Lowering certain DCs to match Level DC chart: so lot of people seem to believe level DC chart is unfair, but it honestly isn't really. If you focus on stat, you have decent chance to crit succeed versus your own level, if you haven't, then you only have decent chance to succeed, seems fair to me. My problem is that game has plenty of DCs much higher than their level (example: level 3 dc is 18. Level 3 average lock has DC of 25 for some fricking reason) I very much believe 2e skill dcs should be balanced around "if you focus on stat, you have somewhat good chance of crit succeeding" so that being trained means you always have at least some chance of succeeding even if you can't crit succeed.
Thats interesting and I totally agree.
Here is another one I've considered trying out but haven't done: Starting each session with 3 hero points, but players never get more during session.
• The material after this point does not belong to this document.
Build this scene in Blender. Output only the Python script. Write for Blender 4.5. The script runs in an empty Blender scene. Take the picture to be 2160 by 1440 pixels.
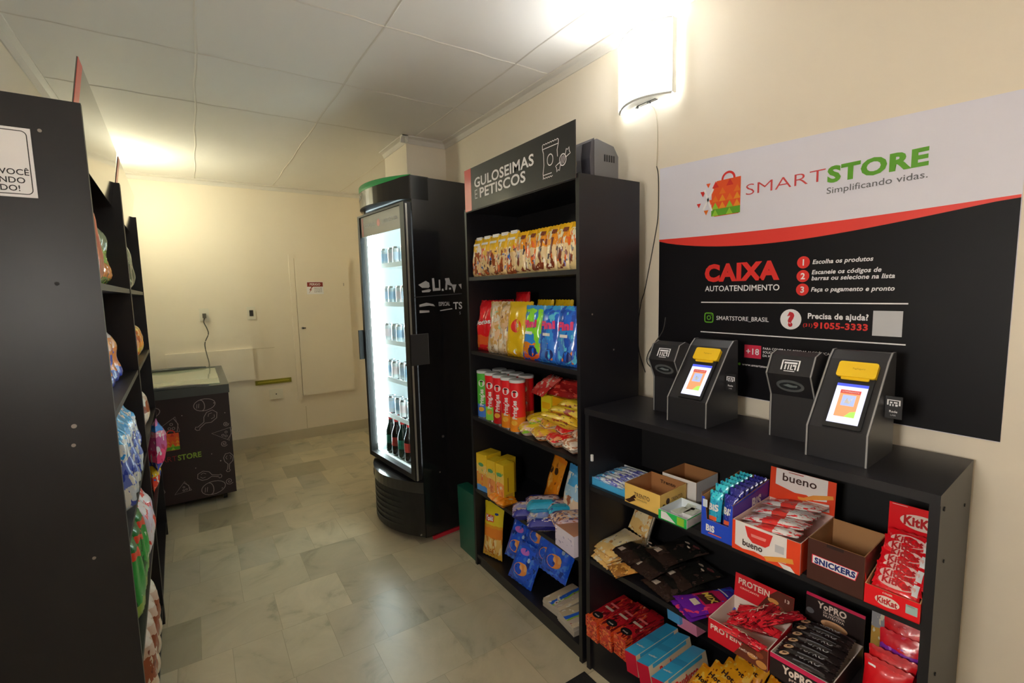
import bpy, math, random
from mathutils import Vector, Matrix, Euler
random.seed(7)
S = bpy.context.scene
COL = S.collection
PI = math.pi
R = math.radians

# ------------------------------------------------------------------ camera
cam_d = bpy.data.cameras.new('camera'); cam = bpy.data.objects.new('camera', cam_d); COL.objects.link(cam)
YAW, PIT, ROL, FPX = -0.583558, 0.104362, -0.0223016, 1006.745
def _rot(a, b, c):
    Ry = Matrix(((math.cos(a), 0, math.sin(a)), (0, 1, 0), (-math.sin(a), 0, math.cos(a))))
    Rx = Matrix(((1, 0, 0), (0, math.cos(b), -math.sin(b)), (0, math.sin(b), math.cos(b))))
    Rz = Matrix(((math.cos(c), -math.sin(c), 0), (math.sin(c), math.cos(c), 0), (0, 0, 1)))
    return Rz @ Rx @ Ry
_M = _rot(YAW, PIT, ROL)
_r = Vector((_M[0][0], _M[0][2], -_M[0][1])); _u = -Vector((_M[1][0], _M[1][2], -_M[1][1])); _b = -Vector((_M[2][0], _M[2][2], -_M[2][1]))
mw = Matrix((( _r.x, _u.x, _b.x, 0), (_r.y, _u.y, _b.y, 0), (_r.z, _u.z, _b.z, 1.45), (0, 0, 0, 1)))
cam.matrix_world = mw
cam_d.sensor_width = 36; cam_d.lens = FPX / 2160 * 36; cam_d.clip_start = .02
S.camera = cam

# ------------------------------------------------------------------ light and exposure
world = bpy.data.worlds.new('world'); S.world = world; world.use_nodes = True
world.node_tree.nodes['Background'].inputs[0].default_value = (1.0, .95, .86, 1)
world.node_tree.nodes['Background'].inputs[1].default_value = 0.02
S.view_settings.view_transform = 'Standard'; S.view_settings.look = 'None'
S.cycles.diffuse_bounces = 8
S.view_settings.exposure = 1.15; S.view_settings.gamma = 1.0; S.view_settings.use_curve_mapping = False
LAMP_RIGHT = 11.0      # wall lamp above the self-service posters
LAMP_BACK = 21.0       # wall lamp by the freezer, behind the left shelving
LAMP_FILL = 21.0      # added unseen lamp on the left wall, there to light the goods
LAMP_CEIL_FILL = 1.5  # unseen ceiling lamp, added as fill light
FRIDGE_LED = 15.0

# ------------------------------------------------------------------ helpers
GAIN = [1.0]   # lifts the goods' colours to stand in for missing front light
def lin(c):
    if isinstance(c, str):
        c = tuple(int(c[i:i + 2], 16) / 255 for i in (0, 2, 4))
    v = [(q / 12.92 if q <= .04045 else ((q + .055) / 1.055) ** 2.4) for q in c[:3]]; g = min(GAIN[0], max(1.0, .88 / max(max(v), 1e-6)))
    return tuple(q * g for q in v) + (1,)

_mats = {}
def mat(name, col='888888', rough=.5, metal=0, coat=0, emit=None, es=1.0, bump=None, var=None, spec=.5):
    if name in _mats: return _mats[name]
    m = bpy.data.materials.new(name); m.use_nodes = True; _mats[name] = m
    nt = m.node_tree; b = nt.nodes['Principled BSDF']
    b.inputs['Base Color'].default_value = lin(col); b.inputs['Roughness'].default_value = rough
    b.inputs['Metallic'].default_value = metal; b.inputs['Coat Weight'].default_value = coat
    b.inputs['Coat Roughness'].default_value = .08; b.inputs['Specular IOR Level'].default_value = spec
    if emit:
        b.inputs['Emission Color'].default_value = lin(emit); b.inputs['Emission Strength'].default_value = es
    if bump or var:
        tc = nt.nodes.new('ShaderNodeTexCoord'); nz = nt.nodes.new('ShaderNodeTexNoise')
        sc = (bump or var)[0]; nz.inputs['Scale'].default_value = sc; nz.inputs['Detail'].default_value = 5
        nt.links.new(tc.outputs['Object'], nz.inputs['Vector'])
        if bump:
            bp = nt.nodes.new('ShaderNodeBump'); bp.inputs['Strength'].default_value = bump[1]; bp.inputs['Distance'].default_value = bump[2]
            nt.links.new(nz.outputs['Fac'], bp.inputs['Height']); nt.links.new(bp.outputs[0], b.inputs['Normal'])
        if var:
            mp = nt.nodes.new('ShaderNodeMapRange'); mp.inputs['To Min'].default_value = 1 - var[1]; mp.inputs['To Max'].default_value = 1 + var[1] * .4
            nz2 = nt.nodes.new('ShaderNodeTexNoise'); nz2.inputs['Scale'].default_value = var[0]; nt.links.new(tc.outputs['Object'], nz2.inputs['Vector'])
            nt.links.new(nz2.outputs['Fac'], mp.inputs['Value'])
            mx = nt.nodes.new('ShaderNodeMix'); mx.data_type = 'RGBA'; mx.blend_type = 'MULTIPLY'; mx.inputs[0].default_value = 1
            mx.inputs[6].default_value = lin(col); nt.links.new(mp.outputs[0], mx.inputs[7]); nt.links.new(mx.outputs[2], b.inputs['Base Color'])
    return m

def art(name, stops, blobs=(), rough=.32, axis=2, coat=.3, interp='CONSTANT', metal=0, seed=0, crinkle=.25):
    """Printed packaging: colour bands along one generated axis, with blotches of artwork. blobs: (colour, scale, threshold, lo, hi)."""
    if name in _mats: return _mats[name]
    m = mat(name, 'ffffff', rough, metal, coat); nt = m.node_tree; N = nt.nodes; L = nt.links; b = N['Principled BSDF']
    tc = N.new('ShaderNodeTexCoord'); sp = N.new('ShaderNodeSeparateXYZ'); L.new(tc.outputs['Generated'], sp.inputs[0])
    cr = N.new('ShaderNodeValToRGB'); cr.color_ramp.interpolation = interp; el = cr.color_ramp.elements
    while len(el) < len(stops): el.new(.5)
    while len(el) > len(stops): el.remove(el[-1])
    for e, (p, c) in zip(el, stops): e.position = p; e.color = lin(c)
    wob = N.new('ShaderNodeTexNoise'); wob.inputs['Scale'].default_value = 3.5; L.new(tc.outputs['Generated'], wob.inputs['Vector'])
    ma = N.new('ShaderNodeMath'); ma.operation = 'MULTIPLY_ADD'; ma.inputs[1].default_value = .12; L.new(wob.outputs['Fac'], ma.inputs[0])
    sb = N.new('ShaderNodeMath'); sb.operation = 'SUBTRACT'; sb.inputs[1].default_value = .06
    L.new(sp.outputs[axis], ma.inputs[2]); L.new(ma.outputs[0], sb.inputs[0]); L.new(sb.outputs[0], cr.inputs[0])
    cur = cr.outputs[0]; oi = N.new('ShaderNodeObjectInfo')
    for k, (c, sc, th, lo, hi) in enumerate(blobs):
        nz = N.new('ShaderNodeTexNoise'); nz.noise_dimensions = '4D'; wr_ = N.new('ShaderNodeMath'); wr_.operation = 'MULTIPLY_ADD'; wr_.inputs[1].default_value = 5; wr_.inputs[2].default_value = seed * 3.1 + k * 7.7; L.new(oi.outputs['Random'], wr_.inputs[0]); L.new(wr_.outputs[0], nz.inputs['W'])
        nz.inputs['Scale'].default_value = sc; nz.inputs['Detail'].default_value = 2.5; L.new(tc.outputs['Generated'], nz.inputs['Vector'])
        g = N.new('ShaderNodeMath'); g.operation = 'GREATER_THAN'; g.inputs[1].default_value = th; L.new(nz.outputs['Fac'], g.inputs[0])
        a1 = N.new('ShaderNodeMath'); a1.operation = 'GREATER_THAN'; a1.inputs[1].default_value = lo; L.new(sp.outputs[axis], a1.inputs[0])
        a2 = N.new('ShaderNodeMath'); a2.operation = 'LESS_THAN'; a2.inputs[1].default_value = hi; L.new(sp.outputs[axis], a2.inputs[0])
        m1 = N.new('ShaderNodeMath'); m1.operation = 'MULTIPLY'; L.new(a1.outputs[0], m1.inputs[0]); L.new(a2.outputs[0], m1.inputs[1])
        m2 = N.new('ShaderNodeMath'); m2.operation = 'MULTIPLY'; L.new(g.outputs[0], m2.inputs[0]); L.new(m1.outputs[0], m2.inputs[1])
        mx = N.new('ShaderNodeMix'); mx.data_type = 'RGBA'; L.new(m2.outputs[0], mx.inputs[0]); L.new(cur, mx.inputs[6]); mx.inputs[7].default_value = lin(c)
        cur = mx.outputs[2]
    L.new(cur, b.inputs['Base Color'])
    if crinkle:
        nz = N.new('ShaderNodeTexNoise'); nz.inputs['Scale'].default_value = 45; L.new(tc.outputs['Object'], nz.inputs['Vector'])
        bp = N.new('ShaderNodeBump'); bp.inputs['Strength'].default_value = crinkle; bp.inputs['Distance'].default_value = .006
        L.new(nz.outputs['Fac'], bp.inputs['Height']); L.new(bp.outputs[0], b.inputs['Normal'])
    return m

_tc = {}
def _text_mesh(body, bold, shear):
    key = (body, bold, shear)
    if key not in _tc:
        cu = bpy.data.curves.new('t', 'FONT'); cu.body = body; cu.size = 1; cu.offset = bold; cu.shear = shear; cu.space_character = 1 + max(0, bold) * 1.6; cu.resolution_u = 3
        ob = bpy.data.objects.new('t', cu); COL.objects.link(ob)
        me = bpy.data.meshes.new_from_object(ob)
        vs = [tuple(v.co) for v in me.vertices]; fs = [tuple(p.vertices) for p in me.polygons]
        bpy.data.objects.remove(ob); bpy.data.curves.remove(cu); bpy.data.meshes.remove(me)
        _tc[key] = (vs, fs)
    return _tc[key]
CAP = .70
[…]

I imagine it makes game bit too survivable, but at same time it would give me as gm permission to pull off more shenanigans.

And just for funnies, if you for some reason want to roll stats for characters, just allow them to roll 6 + 3d6(drop lowest) :p Yeah that way they likely have better thats than normally(amazing 1 1 1 still happens though), but issue with 4d6 is that average of 3.5 means that characters rolling average results are kinda screwed in this edition and I don't think you should by under any circumstances allow characters with lower than 8 in stats in this edition. (6 + 2d6 would work yeah, but again will likely see characters weaker than normal one)

...Yeah for most parts I don't have lot of house rule ideas, just variant rules. This edition doesn't really need much of patching so my own pet peevee is certain numbers not matching level dc chart so rest of it is really just up to preferences. I might remember good house rule ideas later though
Thanks for posting. Lots of food for thought.